Australia Withdraws From Davis Cup

Apr 27, 2009

Australia is facing sanctions over its decision to withdraw from next months Davis Cup tie against India, due to be held in the city of Chennai from May 8-10.

Australian tennis officials in response to player unease had requested that the tie be moved from Chennai to a neutral venue, and when this request was denied they withdrew from the competition citing fears for player safety, especially with the elections to be run at that time.

Aussie Decision In Defiance Of ITF Ruling

The International Tennis Federation had undertaken its own assessment of the situation and had deemed the event to meet its safety guidelines, making the decision of Tennis Australia a direct challenge to that assessment.

As a result there is a chance that Australia may face a one year ban from the tournament, as well as a fine of up to $100,000.

Subcontinental Safety Fears Not New

The safety of sportsmen on the subcontinent has been a major talking point over the past few months, with the general opinion being that the situation is too volatile at present for anyone to adequately make guarantees about the safety of teams and individuals.
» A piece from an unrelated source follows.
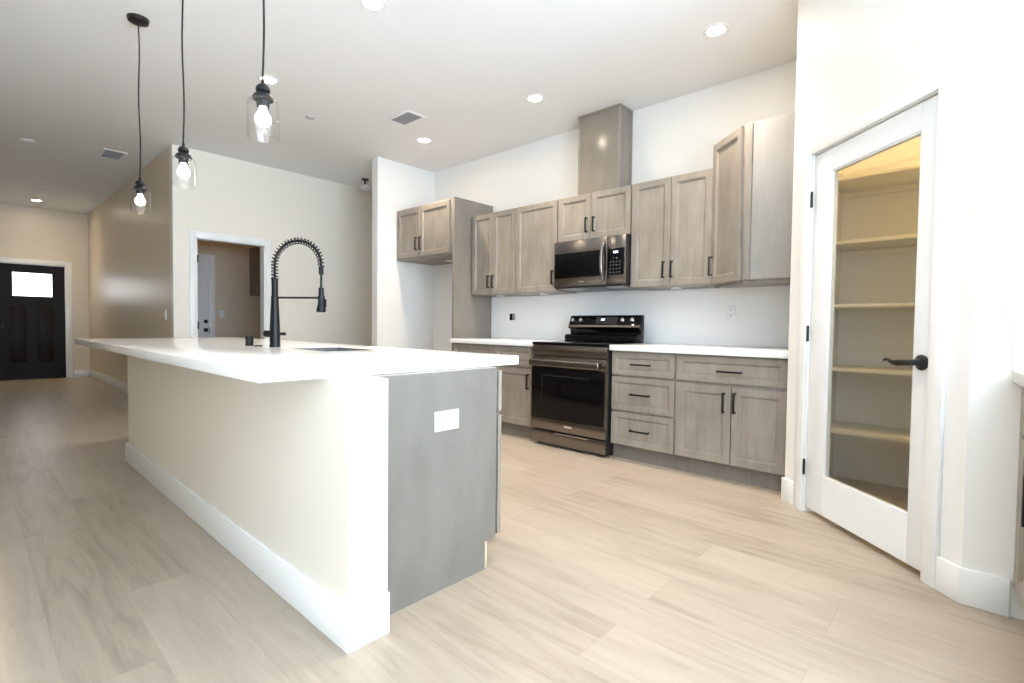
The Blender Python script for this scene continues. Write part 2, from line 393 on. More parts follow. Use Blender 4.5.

The terror attacks in Mumbai in November rasied the issues loud and clear, but it was the attack on the Sri Lankan cricket team in Lahore last month that really hammered home the realities of the situation in that region.

Granted Lahore is in Pakistan not India, and the poilitical instability in that country far exceeds the situation in India.

However, the decision by the Indian Premier League (IPL) cricket officials to shift an entire 6 week cricket tournament from India to South Africa speaks volumes about what their own assessment of the situation is.

That event is much larger in scale, making it more difficult to manage the safety of so many teams and dindividuals. But to my way of thinking, the fact that there is enough concern about player safety to move the whole tournament offshore provides backing to the decision of Tennis Australia to put the safety of its players first and abandon the tie.

What was interesting to note were the reactions of Indian tennis officials. They were justifiably upset by the situation, but seemed to go a little far in their accusations towards Australian tennis officials branding them as “arrogant” and “highly irresponsible” and announcing their intentions to state that opinion in writitng to the ITF.

Sounds a little petulant to me.

In Other Tennis News


First Transsexual On Women’s Tour In 25 Years

Back in the late 70′s and early 80′s a female player by the name of Renee Richards competed on the women’s tour – the first ever transsexual to do so. She had to take legal action against American tennis authorities, eventually going all the way to the Supreme Court to have a ban overturned which allowed her to compete. She played her first U.S Open in 1977, and made the quarter finals the following year.

Renee’s story provided much of the inspiration for the second transsexual to play on tour, Andrea Pardes from Chile who suffered a heavy 6-0, 6-0 loss in her first ever event in Argentina over the weekend.

At the age of 37 it it is a fairly safe bet that she won’t be reaching the quarter finals of a Grand Slam any time soon, but there are still mixed emotions from players about the situation, with some claiming her hormones give her an advantage over her opponents.